Write out the material exactly, leaving every picture behind.
┄┄┄┄┄┄┄┄┄┄┄┄┄┄┄┄┄┄┄┄
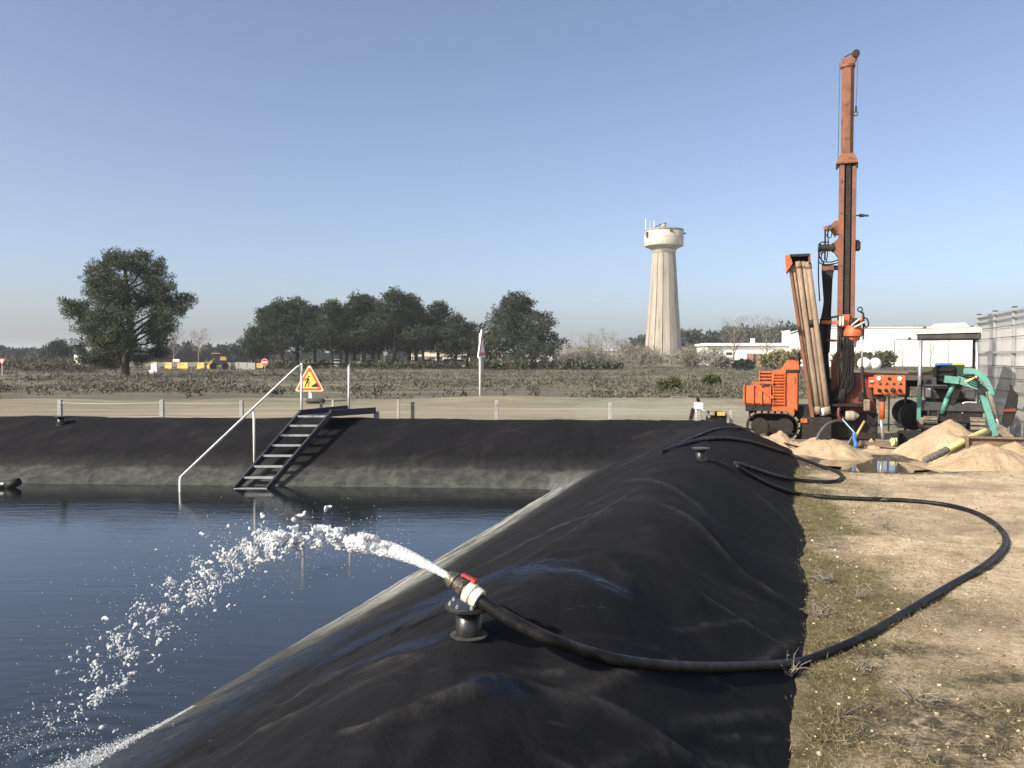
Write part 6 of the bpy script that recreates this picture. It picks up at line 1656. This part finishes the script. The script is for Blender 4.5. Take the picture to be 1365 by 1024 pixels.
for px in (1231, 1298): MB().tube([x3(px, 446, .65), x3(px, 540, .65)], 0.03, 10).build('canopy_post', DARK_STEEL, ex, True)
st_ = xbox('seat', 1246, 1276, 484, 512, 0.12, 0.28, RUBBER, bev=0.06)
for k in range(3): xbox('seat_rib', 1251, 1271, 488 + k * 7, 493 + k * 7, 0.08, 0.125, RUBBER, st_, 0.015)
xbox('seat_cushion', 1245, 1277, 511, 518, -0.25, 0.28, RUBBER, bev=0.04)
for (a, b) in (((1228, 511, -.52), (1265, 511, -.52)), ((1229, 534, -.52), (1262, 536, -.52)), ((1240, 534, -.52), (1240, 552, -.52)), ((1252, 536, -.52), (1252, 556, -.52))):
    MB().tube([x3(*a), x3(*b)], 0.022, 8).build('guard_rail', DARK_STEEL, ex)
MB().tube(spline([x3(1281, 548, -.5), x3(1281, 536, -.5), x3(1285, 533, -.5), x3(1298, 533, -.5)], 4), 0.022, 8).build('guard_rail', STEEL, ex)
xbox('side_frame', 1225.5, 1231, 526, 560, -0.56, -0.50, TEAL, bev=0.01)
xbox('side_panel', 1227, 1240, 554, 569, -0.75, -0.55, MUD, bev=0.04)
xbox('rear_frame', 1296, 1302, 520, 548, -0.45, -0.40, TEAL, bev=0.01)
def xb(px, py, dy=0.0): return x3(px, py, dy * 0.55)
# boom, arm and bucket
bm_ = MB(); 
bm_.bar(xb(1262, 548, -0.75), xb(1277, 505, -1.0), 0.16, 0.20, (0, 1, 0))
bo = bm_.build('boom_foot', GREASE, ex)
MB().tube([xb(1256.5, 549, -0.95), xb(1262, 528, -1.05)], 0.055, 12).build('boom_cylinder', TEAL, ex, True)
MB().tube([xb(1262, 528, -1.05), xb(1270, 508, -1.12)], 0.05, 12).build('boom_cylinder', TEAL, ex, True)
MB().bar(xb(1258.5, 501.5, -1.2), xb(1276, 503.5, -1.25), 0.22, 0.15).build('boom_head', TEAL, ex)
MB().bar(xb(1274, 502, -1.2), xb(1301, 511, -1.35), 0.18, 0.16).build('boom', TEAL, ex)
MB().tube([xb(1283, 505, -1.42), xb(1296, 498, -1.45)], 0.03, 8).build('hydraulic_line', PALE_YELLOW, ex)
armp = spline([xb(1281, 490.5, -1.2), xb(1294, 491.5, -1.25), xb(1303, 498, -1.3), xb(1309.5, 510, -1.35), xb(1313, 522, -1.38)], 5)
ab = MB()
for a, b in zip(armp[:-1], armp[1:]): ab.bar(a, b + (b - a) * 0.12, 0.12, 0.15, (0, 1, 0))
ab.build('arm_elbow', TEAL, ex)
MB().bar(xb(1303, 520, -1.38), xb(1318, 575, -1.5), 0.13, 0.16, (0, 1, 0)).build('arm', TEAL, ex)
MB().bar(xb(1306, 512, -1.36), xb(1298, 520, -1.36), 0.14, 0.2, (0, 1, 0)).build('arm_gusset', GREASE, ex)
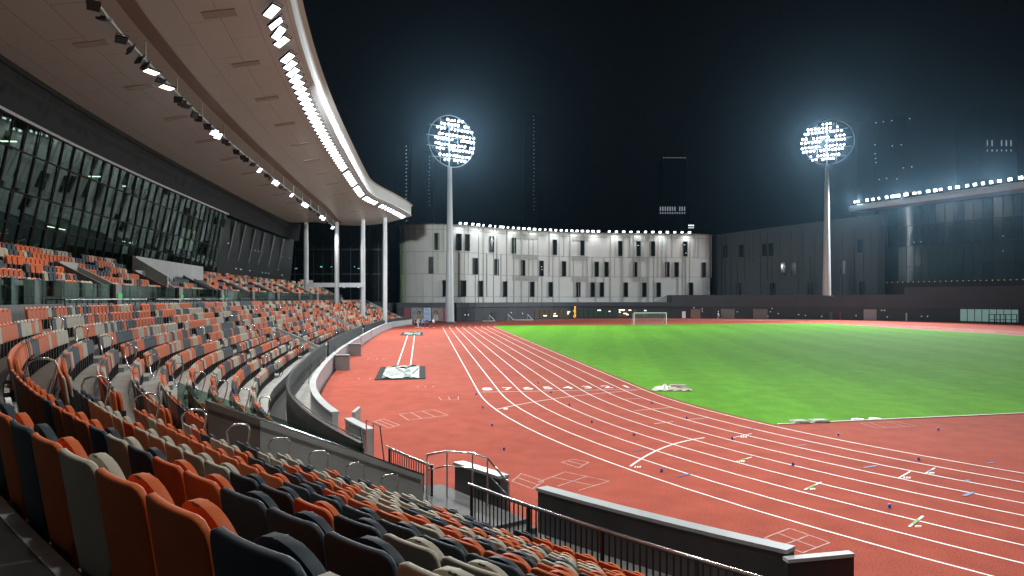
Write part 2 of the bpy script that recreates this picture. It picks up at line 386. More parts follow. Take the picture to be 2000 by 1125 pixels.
┄┄┄┄┄┄┄┄┄┄┄┄┄┄┄┄┄┄┄┄
[Correct response]
Write part 6 of the bpy script that recreates this picture. It picks up at line 1656. This part finishes the script. The script is for Blender 4.5. Take the picture to be 1365 by 1024 pixels.
for px in (1231, 1298): MB().tube([x3(px, 446, .65), x3(px, 540, .65)], 0.03, 10).build('canopy_post', DARK_STEEL, ex, True)
st_ = xbox('seat', 1246, 1276, 484, 512, 0.12, 0.28, RUBBER, bev=0.06)
for k in range(3): xbox('seat_rib', 1251, 1271, 488 + k * 7, 493 + k * 7, 0.08, 0.125, RUBBER, st_, 0.015)
xbox('seat_cushion', 1245, 1277, 511, 518, -0.25, 0.28, RUBBER, bev=0.04)
for (a, b) in (((1228, 511, -.52), (1265, 511, -.52)), ((1229, 534, -.52), (1262, 536, -.52)), ((1240, 534, -.52), (1240, 552, -.52)), ((1252, 536, -.52), (1252, 556, -.52))):
    MB().tube([x3(*a), x3(*b)], 0.022, 8).build('guard_rail', DARK_STEEL, ex)
MB().tube(spline([x3(1281, 548, -.5), x3(1281, 536, -.5), x3(1285, 533, -.5), x3(1298, 533, -.5)], 4), 0.022, 8).build('guard_rail', STEEL, ex)
xbox('side_frame', 1225.5, 1231, 526, 560, -0.56, -0.50, TEAL, bev=0.01)
xbox('side_panel', 1227, 1240, 554, 569, -0.75, -0.55, MUD, bev=0.04)
xbox('rear_frame', 1296, 1302, 520, 548, -0.45, -0.40, TEAL, bev=0.01)
def xb(px, py, dy=0.0): return x3(px, py, dy * 0.55)
# boom, arm and bucket
bm_ = MB(); 
bm_.bar(xb(1262, 548, -0.75), xb(1277, 505, -1.0), 0.16, 0.20, (0, 1, 0))
bo = bm_.build('boom_foot', GREASE, ex)
MB().tube([xb(1256.5, 549, -0.95), xb(1262, 528, -1.05)], 0.055, 12).build('boom_cylinder', TEAL, ex, True)
MB().tube([xb(1262, 528, -1.05), xb(1270, 508, -1.12)], 0.05, 12).build('boom_cylinder', TEAL, ex, True)
MB().bar(xb(1258.5, 501.5, -1.2), xb(1276, 503.5, -1.25), 0.22, 0.15).build('boom_head', TEAL, ex)
MB().bar(xb(1274, 502, -1.2), xb(1301, 511, -1.35), 0.18, 0.16).build('boom', TEAL, ex)
MB().tube([xb(1283, 505, -1.42), xb(1296, 498, -1.45)], 0.03, 8).build('hydraulic_line', PALE_YELLOW, ex)
armp = spline([xb(1281, 490.5, -1.2), xb(1294, 491.5, -1.25), xb(1303, 498, -1.3), xb(1309.5, 510, -1.35), xb(1313, 522, -1.38)], 5)
ab = MB()
for a, b in zip(armp[:-1], armp[1:]): ab.bar(a, b + (b - a) * 0.12, 0.12, 0.15, (0, 1, 0))
ab.build('arm_elbow', TEAL, ex)
MB().bar(xb(1303, 520, -1.38), xb(1318, 575, -1.5), 0.13, 0.16, (0, 1, 0)).build('arm', TEAL, ex)
MB().bar(xb(1306, 512, -1.36), xb(1298, 520, -1.36), 0.14, 0.2, (0, 1, 0)).build('arm_gusset', GREASE, ex)
Write part 2 of the bpy script that recreates this picture. It picks up at line 386. More parts follow. Take the picture to be 2000 by 1125 pixels.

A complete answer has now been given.